Machine learning models don't store training data. The space a picture takes is irrelevant. For instance, stable diffusion would be the same size if it trained on 1 billion images than if it trained on 200 million or even 1 image(or 0 images).
Weights/parameters are configuration settings not training data storage. When weights/neurons/parameters are updated after each training loop, you are essentially updating configuration settings that direct generations, not storing any particular training text or image.
Weights are what take up the space. The bigger the parameter size/the number of weights, the bigger the size of the model.
Image generators don't need the huge parameter numbers text generators need to be useful. What they need to learn simply isn't as complex.
> What they (image generation models) need to learn simply isn't as complex.

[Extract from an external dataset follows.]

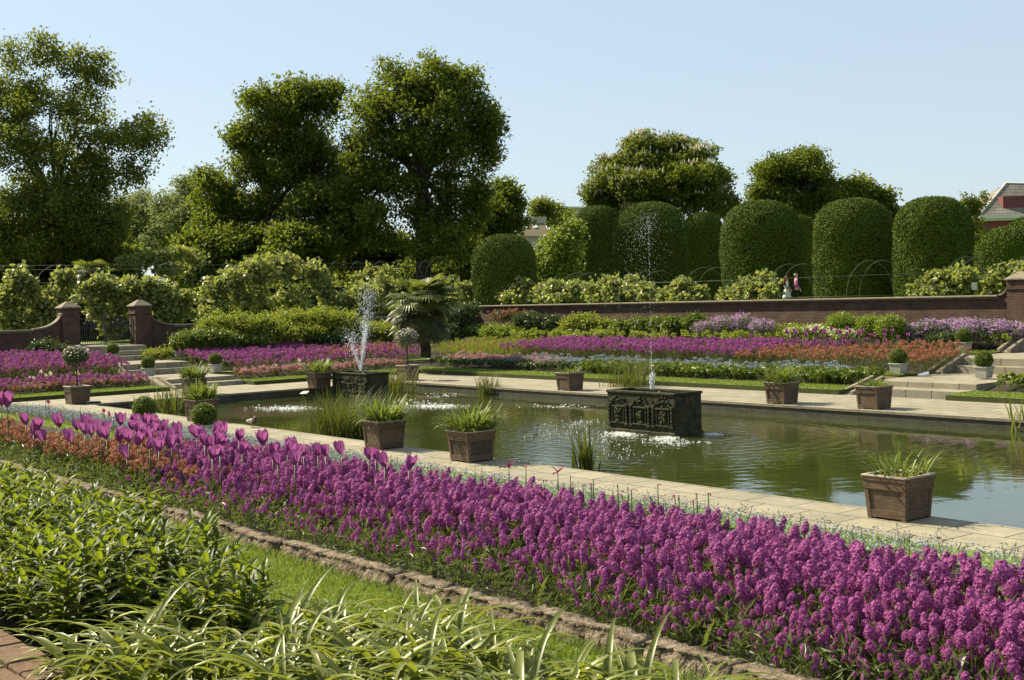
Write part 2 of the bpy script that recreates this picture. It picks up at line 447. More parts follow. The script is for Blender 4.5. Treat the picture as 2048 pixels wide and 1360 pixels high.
# ------------------------------------------------------------------ the setting: ground, paving, pond, lawns, beds, steps
SX0, SX1 = -28.9, -24.5       # flight of steps on the far side
SY0, SY1 = 24.2, 28.5         # flight of steps on the left side
def strips(mb, d0, d1, z0, z1, sides="FLR", base=None, gap=True, mi=0, emi=None, ends=(5.0,)):
    """a strip between two distances from the pond, mitred at the corners, with the steps left open"""
    def quad(a, b, c, d, ed=None):
        mb.add([a, b, c, d], [(0, 1, 2, 3)], mi)
    def edge(a, b, zb):
        if emi is None: return
        mb.add([a, b, (b[0], b[1], zb), (a[0], a[1], zb)], [(0, 1, 2, 3)], emi)
    if 'F' in sides:
        segs = [((XL - d0, XL - d1), (SX0, SX0)), ((SX1, SX1), (XR + d0, XR + d1))] if gap else [((XL - d0, XL - d1), (XR + d0, XR + d1))]
        for (a0, a1), (b0, b1) in segs:
            quad((a0, YF + d0, z0), (b0, YF + d0, z0), (b1, YF + d1, z1), (a1, YF + d1, z1))
            edge((b0, YF + d0, z0), (a0, YF + d0, z0), base)
            if emi is not None and gap:
                for xx, (p, q) in ((SX0, (b0, b1)), (SX1, (a0, a1))):
                    if abs(p - xx) < .01: edge((xx, YF + d0, z0), (xx, YF + d1, z1), base)
    if 'L' in sides:
        segs = [((YN - d0, YN - d1), (SY0, SY0)), ((SY1, SY1), (YF + d0, YF + d1))] if gap else [((YN - d0, YN - d1), (YF + d0, YF + d1))]
        for (a0, a1), (b0, b1) in segs:
            quad((XL - d0, a0, z0), (XL - d0, b0, z0), (XL - d1, b1, z1), (XL - d1, a1, z1))
            edge((XL - d0, a0, z0), (XL - d0, b0, z0), base)
            if emi is not None and gap:
                for yy, (p, q) in ((SY0, (b0, b1)), (SY1, (a0, a1))):
                    if abs(p - yy) < .01: edge((XL - d0, yy, z0), (XL - d1, yy, z1), base)
    if 'R' in sides:
        quad((XR + d0, YF + d0, z0), (XR + d0, YN - d0, z0), (XR + d1, YN - d1, z1), (XR + d1, YF + d1, z1))
    return mb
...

This is the surprising part. People seem to intuit that images are richer and more complex than words; a picture is worth a thousand words. But apparently this isn't true? Or perhaps our training methods for text models are way worse than those we use for image models.
A picture may be worth a thousand words when the information you want to convey is visual. But that's not the case the overwhelming majority of the time.
Imagine having this discussion (or the comment thread as a whole) using exclusively pictures, for example... at least you can describe an image with words (even if the result is very lossy), most of the time it's not even possible to describe a text with images.
In my view, language is infinitely more versatile and powerful than images, and hence harder to learn.
The complexity of what is learned is rooted in the complexity required to complete the task. Predicting the next token may seem deceptively simple but you have to ask yourself what it takes to generate/predict passages of coherent text that display recursive understanding. Seeing as language is the communication between intelligent minds, there's a lot of complex abstractions encoded in it.
The typical text to image objective function is more about mapping/translation. Map this text to this image. Neural Networks are lazy. They'll only learn what is necessary for the task. And mapping typically requires fewer abstractions than prediction.
This is just a guess, but I don't think there's such a deep lesson here; language models and image models have simply been developed by mostly-different groups of researchers who chose different tradeoffs. In an alternate history it may very well have gone the other way around.
I would disagree. We have image generation with a variety of architectures. Diffusion models aside, it still takes a lot less parameters to model State of the art image generators with transformers (eg Parti).
Simplifying a bit, mapping (which is essentially the main goal of image generators and especially transformer generators) is just less complex than prediction.
True in this situation, but note that intermediate activations and gradients do take memory and in other contexts that's the limiting factor. For example purely convolutional image networks generally take fixed-size image inputs, and require cropping or downsampling or sliding windows to reach those sizes - despite the convolution memory usage being constant for whatever input image size.
Weights/parameters are configuration settings not training data storage. When weights/neurons/parameters are updated after each training loop, you are essentially updating configuration settings that direct generations, not storing any particular training text or image.
Weights are what take up the space. The bigger the parameter size/the number of weights, the bigger the size of the model.
Image generators don't need the huge parameter numbers text generators need to be useful. What they need to learn simply isn't as complex.